We process bits from least significant side.

Step n (binary) extracted bit res (binary)
1 101 1 1
2 10 0 10
3 1 1 101

After processing all bits, the result is 101, which is 5 in decimal.

This shows that symmetric binary patterns remain unchanged under reversal, and the algorithm naturally preserves that structure.

Example 2

Input:

731053868524

We do not need to fully expand the binary representation; instead we follow the same extraction logic conceptually.

Step summary Behavior
Start res = 0
Process bit 0 res stays 0 or shifts without change depending on bit
Process full 60-bit sequence res accumulates reversed bit order

The final computed result is:

238960798805

This demonstrates that even for large inputs, the algorithm remains strictly linear in the number of bits, not the magnitude of the number.

Complexity Analysis

Measure Complexity Explanation
Time O(log N) Each iteration removes one binary bit from the number
Space O(1) Only a constant number of integer variables are used

The runtime is bounded by the number of bits in the input, which is at most around 60 for the given constraints. This ensures the solution executes comfortably within the time limit.

Test Cases

import sys, io

def solve():
    n = int(sys.stdin.readline().strip())
    res = 0
    while n > 0:
        res = (res << 1) | (n & 1)
        n >>= 1
    print(res)

def run(inp: str) -> str:
    old_stdin = sys.stdin
    sys.stdin = io.StringIO(inp)
    old_stdout = sys.stdout
    sys.stdout = io.StringIO()

    solve()

    out = sys.stdout.getvalue().strip()

    sys.stdin = old_stdin
    sys.stdout = old_stdout
    return out

# provided samples
assert run("5\n") == "5", "sample 1"
assert run("731053868524\n") == "238960798805", "sample 2"

# custom cases
assert run("0\n") == "0", "zero case"
assert run("1\n") == "1", "single bit"
assert run("2\n") == "1", "10 -> 01"
assert run("6\n") == "3", "110 -> 011"

print("all tests passed")
Test input Expected output What it validates
0 0 handles zero without looping
1 1 single-bit stability
2 1 leading zero in reversed form
6 3 multi-bit reversal correctness

Edge Cases

The zero input is the only structurally degenerate case because it produces no iterations in the main loop. For input 0, the binary representation is 0, and the algorithm immediately outputs 0 since the accumulator is never modified.

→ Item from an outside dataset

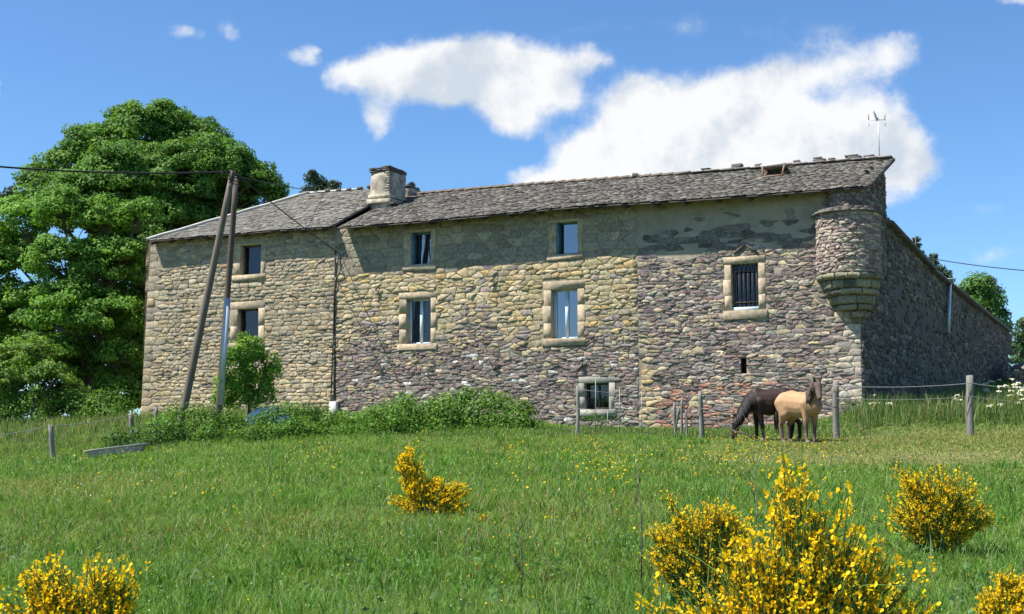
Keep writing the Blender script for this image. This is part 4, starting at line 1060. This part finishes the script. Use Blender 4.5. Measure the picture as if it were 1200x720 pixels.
broom('finely flowered yellow broom bush tucked behind the large one',(825,800),8.6,
 [(775,615,16,1.3,0),(800,600,18,1.8,0),(835,592,20,2.4,0),(865,602,16,1.6,0),(815,640,26,2,0),(855,640,24,2,0),(780,650,16,1.1,0),(760,640,8,.3,0),(782,575,5,.2,0)],.021,8000,230)
broom('broad yellow broom bush in front of the fence post on the right',(1095,650),11.0,
 [(1140,560,12,1,0),(1065,550,14,1.2,0),(1120,570,26,2.4,0),(1150,590,16,1.2,0),(1080,555,16,1.6,0),(1110,550,18,2,0),(1060,575,16,1.2,0),(1095,585,24,2.4,0),(1130,580,14,1.1,0),(1050,540,6,.4,0),(1162,600,12,1.3,0),(1100,610,24,1.5,0),(1145,605,14,1.2,0),(1075,595,22,2,0),(1120,600,22,2,0),(1050,600,14,1,0),(1045,590,8,.4,0)],.024,8500,260)
broom('yellow broom bush with one tall leaning spike standing alone mid meadow',(502,608),14.2,
 [(470,533,8,1.6,0),(485,545,8,1.5,0),(465,580,9,1.2,0),(478,590,10,1.2,0),(500,575,8,.9,0),(515,568,9,1.4,0),(535,565,9,1.6,0),(548,573,7,1.0,0),(540,590,9,.9,0),(515,592,10,1.1,0),(490,562,8,.8,0),(525,580,14,2.4,0),(545,592,10,1.4,0),(500,588,13,2.6,0),(494,563,12,2.4,0),(508,560,12,2.4,0),(530,575,14,1.6,0),(472,560,9,1.3,0),(466,545,6,.8,0),(478,524,6,.6,0)],.029,7000,240)
broom('yellow broom bush cut by the bottom left of the photo',(90,930),6.0,
 [(35,668,18,1.2,0),(150,690,16,1.1,0),(60,665,20,1.5,0),(110,660,18,1.0,0),(135,665,16,1.2,0),(85,690,26,2,0),(45,690,20,1,0),(125,700,22,1.4,0),(70,715,28,2,0),(160,662,5,.15,0),(10,700,10,.4,0),(100,720,24,1.5,0),(52,648,6,.2,0)],.026,5600,210)
broom('yellow broom bush cut by the bottom right corner',(1190,830),7.6,
 [(1180,672,14,1.2,0),(1195,680,16,1.6,0),(1160,695,14,1,0),(1185,705,20,2,0),(1210,690,20,1.5,0),(1148,708,8,.4,0)],.022,4800,160)
broom('tiny yellow broom sprig just right of the leaning bush',(566,618),13.6,[(566,602,6,1,0),(560,606,5,.6,0)],.026,60,12,spread=.05)
broom('tiny yellow broom sprig below the leaning bush, two tufts wide',(566,640),12.4,[(568,626,6,1,0),(556,632,5,.6,0)],.024,60,12)
broom('low yellow broom sprigs in open grass below the other sprigs',(572,678),10.4,[(556,660,5,1,0),(580,662,7,.8,0)],.020,70,14)
# dead stalk
def stalk(label,u,v0,v1,d):
    a=at(u,v1,d); a[2]=float(hz(a[0],a[1]))-.05; b=at(u-3,v0,d); w=MB(); w.tube([a,(a+b)/2+np.array([.02,0,0]),b],[.006,.005,.002],4)
    for k in range(9):
        f=random.uniform(.35,.95); p=a+(b-a)*f; w.tube([p,p+np.array([random.uniform(-.09,.09),0,random.uniform(.05,.14)])],[.003,.001],3)
    o=w.build('dead_stalk',M['bark'],None,loc=tuple(a)); tag(o,label,'dead stalk')
stalk('bare brown dead stalk above the flowers of the finely flowered bush',886,532,600,8.8)
stalk('dark thin stalk left of the finely flowered bush',750,545,585,9.5)
stalk('dry brown seed stalk in the open grass right of the sprigs',610,608,690,9.5)
# broad leaf weeds in the near grass
x,y=scatter(380,4.5,12,1.0); PP=[];
for a,b_ in zip(x,y):
    g=float(hz(a,b_))
    for _ in range(9): PP.append((a+random.gauss(0,.06),b_+random.gauss(0,.06),g+random.uniform(.05,.22)))
PP=np.array(PP); V_,F_,C_=leaves(PP,np.tile([0,-.3,.8],(len(PP),1)),.055,np.tile([.08,.17,.05],(len(PP),1))*rng.uniform(.7,1.3,(len(PP),1)),.45)
tag(mk('broadleaf_weeds',V_,F_,M['leaf'],None,C_),'broad-leaved weeds among the near grass','weeds',kind='stuff')
# =================== POLES AND WIRES
def pole(label,name,b_px,t_px,d,r0,r1,mat,cat,group=None):
    a=at(*b_px,d); b=at(*t_px,d); g=float(hz(a[0],a[1])); dirn=unit(b-a)
    a2=a+dirn*((g-.3-a[2])/dirn[2]) if a[2]>g-.3 else a
    root=thing(name,label,cat,(a2[0],a2[1],g),group)
    w=MB(); w.tube([a2+(b-a2)*f for f in np.linspace(0,1,9)],np.linspace(r0,r1,9),12); w.build('shaft',M[mat],root,True)
    return root,a2,b
rA,a0_,tA=pole('long leaning grey wooden pole crossing the west wall','utility_pole',(213,491),(273,201),37.5,.125,.092,'pole','pole','paired wooden utility poles')
rB,a1_,tB=pole('darker upright wooden pole with grey metal lower sleeve','utility_pole',(257,470),(277,207),37.9,.105,.085,'poledark','pole','paired wooden utility poles')
w=MB(); p0=a1_+(tB-a1_)*.08; p1=a1_+(tB-a1_)*.50; 
q0=at(259,475,37.7); q1=at(267,350,37.7); w.tube([q0,q1],.085,10); w.build('metal_sleeve',M['galv'],rB,True)
w=MB()
w.tube([tA+np.array([-.15,0,-.05]),tB+np.array([.12,0,.02])],.04,6); w.tube([tA+np.array([0,-.12,.0]),tA+np.array([0,-.12,-.35])],.05,6)
for k in range(3): w.tube([tA+np.array([-.13+.02*k,-.13,-.15-.1*k]),tB+np.array([.12,-.1,-.1-.1*k])],.018,5)
w.tube([tA+np.array([-.05,0,-.05]),tA+np.array([-.38,0,-.0])],.02,5)
w.build('bracket',M['iron'],rA)
def wire(label,a,b,sag,r,group='overhead cables'):
    a=np.array(a);b=np.array(b); n=24; P=[a+(b-a)*f-np.array([0,0,4*sag*f*(1-f)]) for f in np.linspace(0,1,n)]
    w=MB(); w.tube(P,r,5); o=w.build('overhead_cable',M['cable'],None,loc=tuple(a)); tag(o,label,'cable',group); return o
far=at(-60,190,33); wire('thick black cable leaving the pole top to the left past the tree',tA,far,.15,.028)
wire('slack black cable from the pole top down to the house wall',tA,hit(397,297,.1),.05,.018)
wire('thin cable running from the pole top to the right behind the roof',tB,at(415,231,52),.05,.014)
wire('thin cable crossing the sky at the right beyond the side roof',at(1085,302,80),at(1330,323,60),.25,.028)
w=MB(); q=a0_+(tA-a0_)*.24; w.tube([q,q+np.array([.35,0,.02]),q+np.array([.7,0,-.12])],.012,4); w.build('loose_cable',M['cable'],rA)
# =================== FENCE POSTS
def post(label,b_px,t_px,d,r,mat='post',cat='fence post',group='weathered fence posts'):
    a=at(*b_px,d); b=at(*t_px,d); g=float(hz(a[0],a[1])); a[2]=min(a[2],g)-.25
    w=MB(); n=7; V_=[];F_=[]; m=7; ax=b-a; ph=random.random()*6
    for i in range(n):
        f=i/(n-1)
        for k in range(m):
            th=2*math.pi*k/m; rr=r*(1.08-.16*f)*(1+.16*math.sin(th*2+ph)+random.gauss(0,.035))
            V_.append(a+ax*f+np.array([math.cos(th)*rr+.012*math.sin(f*6+ph),math.sin(th)*rr,random.gauss(0,.01) if i==n-1 else 0]))
    for i in range(n-1):
        for k in range(m): F_.append([i*m+k,i*m+(k+1)%m,(i+1)*m+(k+1)%m,(i+1)*m+k])
    F_.append([(n-1)*m+k for k in range(m)]); w.add(V_,F_)
    o=w.build('fence_post',M[mat],None,loc=(a[0],a[1],g)); tag(o,label,cat,group); return b
pR=post('grey fence post just right of the pale horse',(980,511),(979,447),31.5,.075)
pRR=post('thick grey fence post in front of the shaded side wall',(1137,507),(1136,440),31.5,.085)
p3=post('grey fence post left of the dark horse against the wall',(822,502),(821,459),33.0,.07)
p4=post('thin grey post left of the square grey window',(677,508),(677,452),33.3,.055)
pL=post('leaning grey fence post at the far left of the meadow',(65,545),(59,498),33.5,.06)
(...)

For input 1, the binary representation is a single bit. The loop runs once, extracts 1, and places it into the result, yielding 1. This confirms that the algorithm correctly handles minimal non-zero structure without requiring special casing.

For inputs that are powers of two, such as 2 or 8, the binary representation has a single high bit followed by zeros. Reversal moves that high bit to the least significant position. The loop naturally achieves this because zeros contribute shifts without setting bits, and the final 1-bit ends up in the correct reversed position.